THE PROBLEM: In the entries below, count every line containing "Blender". Return the number and nothing else.

WORKING DATA:

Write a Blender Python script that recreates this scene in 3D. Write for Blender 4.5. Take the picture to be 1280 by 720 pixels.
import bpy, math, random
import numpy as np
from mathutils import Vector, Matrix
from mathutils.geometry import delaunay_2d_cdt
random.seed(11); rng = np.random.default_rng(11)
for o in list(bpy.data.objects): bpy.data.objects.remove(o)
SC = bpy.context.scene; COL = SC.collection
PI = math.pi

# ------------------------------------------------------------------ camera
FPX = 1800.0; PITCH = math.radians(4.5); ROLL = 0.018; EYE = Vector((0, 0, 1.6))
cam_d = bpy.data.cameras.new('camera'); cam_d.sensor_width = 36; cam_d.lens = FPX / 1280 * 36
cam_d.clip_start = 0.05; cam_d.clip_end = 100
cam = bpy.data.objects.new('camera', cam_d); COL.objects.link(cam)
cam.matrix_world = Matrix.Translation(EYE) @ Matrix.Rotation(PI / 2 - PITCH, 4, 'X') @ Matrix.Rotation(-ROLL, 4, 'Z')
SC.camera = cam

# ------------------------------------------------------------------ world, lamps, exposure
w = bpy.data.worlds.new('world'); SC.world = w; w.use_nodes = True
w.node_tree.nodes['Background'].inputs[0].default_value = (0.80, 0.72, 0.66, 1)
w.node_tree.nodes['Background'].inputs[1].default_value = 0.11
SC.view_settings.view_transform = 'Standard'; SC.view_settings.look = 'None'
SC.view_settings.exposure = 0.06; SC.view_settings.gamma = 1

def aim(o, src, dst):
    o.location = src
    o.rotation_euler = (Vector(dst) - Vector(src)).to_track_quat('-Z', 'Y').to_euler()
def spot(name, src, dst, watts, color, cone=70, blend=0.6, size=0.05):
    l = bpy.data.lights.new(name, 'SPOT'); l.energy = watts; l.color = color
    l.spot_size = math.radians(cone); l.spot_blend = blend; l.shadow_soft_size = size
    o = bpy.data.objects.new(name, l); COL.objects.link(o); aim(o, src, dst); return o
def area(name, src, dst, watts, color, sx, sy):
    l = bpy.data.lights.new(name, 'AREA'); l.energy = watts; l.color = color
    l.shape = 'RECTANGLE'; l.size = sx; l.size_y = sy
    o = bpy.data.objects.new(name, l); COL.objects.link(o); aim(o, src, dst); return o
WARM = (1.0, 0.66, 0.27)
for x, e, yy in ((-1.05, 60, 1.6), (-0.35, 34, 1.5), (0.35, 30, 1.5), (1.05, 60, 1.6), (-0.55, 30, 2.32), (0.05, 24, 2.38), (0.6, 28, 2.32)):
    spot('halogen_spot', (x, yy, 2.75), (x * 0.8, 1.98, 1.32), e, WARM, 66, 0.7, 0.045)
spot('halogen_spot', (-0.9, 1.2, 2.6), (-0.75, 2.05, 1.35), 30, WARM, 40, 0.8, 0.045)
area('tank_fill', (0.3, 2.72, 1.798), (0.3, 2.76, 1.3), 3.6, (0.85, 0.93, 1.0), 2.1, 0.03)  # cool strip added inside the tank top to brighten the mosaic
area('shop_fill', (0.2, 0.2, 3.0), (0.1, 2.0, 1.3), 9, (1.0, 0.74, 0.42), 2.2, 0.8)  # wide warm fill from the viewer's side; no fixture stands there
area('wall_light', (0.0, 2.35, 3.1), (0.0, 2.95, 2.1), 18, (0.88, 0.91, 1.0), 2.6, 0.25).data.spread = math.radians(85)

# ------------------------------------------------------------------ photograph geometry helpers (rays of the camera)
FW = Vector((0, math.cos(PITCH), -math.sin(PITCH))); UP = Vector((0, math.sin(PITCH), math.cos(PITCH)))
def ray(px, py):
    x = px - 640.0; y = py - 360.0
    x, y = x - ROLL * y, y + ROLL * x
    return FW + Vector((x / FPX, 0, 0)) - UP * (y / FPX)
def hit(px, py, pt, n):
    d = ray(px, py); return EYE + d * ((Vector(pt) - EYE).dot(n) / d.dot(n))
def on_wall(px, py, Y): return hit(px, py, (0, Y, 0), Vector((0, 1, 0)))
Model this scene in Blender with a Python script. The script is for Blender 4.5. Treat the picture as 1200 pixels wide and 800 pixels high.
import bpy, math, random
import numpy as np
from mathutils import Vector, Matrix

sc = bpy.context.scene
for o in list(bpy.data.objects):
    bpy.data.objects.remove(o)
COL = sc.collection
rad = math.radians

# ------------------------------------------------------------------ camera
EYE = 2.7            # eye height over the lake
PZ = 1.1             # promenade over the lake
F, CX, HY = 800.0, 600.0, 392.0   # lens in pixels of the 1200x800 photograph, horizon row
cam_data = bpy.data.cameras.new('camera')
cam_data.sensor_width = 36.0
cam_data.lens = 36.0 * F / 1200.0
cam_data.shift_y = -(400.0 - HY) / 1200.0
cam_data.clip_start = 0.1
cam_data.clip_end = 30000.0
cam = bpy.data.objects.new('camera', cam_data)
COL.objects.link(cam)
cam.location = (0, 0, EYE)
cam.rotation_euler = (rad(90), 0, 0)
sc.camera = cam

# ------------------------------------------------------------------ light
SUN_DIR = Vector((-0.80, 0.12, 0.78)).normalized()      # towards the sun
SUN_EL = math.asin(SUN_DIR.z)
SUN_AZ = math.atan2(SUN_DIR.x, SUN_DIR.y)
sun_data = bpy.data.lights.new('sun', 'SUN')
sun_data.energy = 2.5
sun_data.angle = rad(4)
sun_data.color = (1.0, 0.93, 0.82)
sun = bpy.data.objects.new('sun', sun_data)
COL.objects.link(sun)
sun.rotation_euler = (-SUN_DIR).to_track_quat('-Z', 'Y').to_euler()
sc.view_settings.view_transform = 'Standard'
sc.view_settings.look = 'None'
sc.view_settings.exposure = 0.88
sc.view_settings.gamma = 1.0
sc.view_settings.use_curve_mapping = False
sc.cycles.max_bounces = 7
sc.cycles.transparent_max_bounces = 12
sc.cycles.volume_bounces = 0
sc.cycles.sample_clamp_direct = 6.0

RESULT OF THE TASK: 2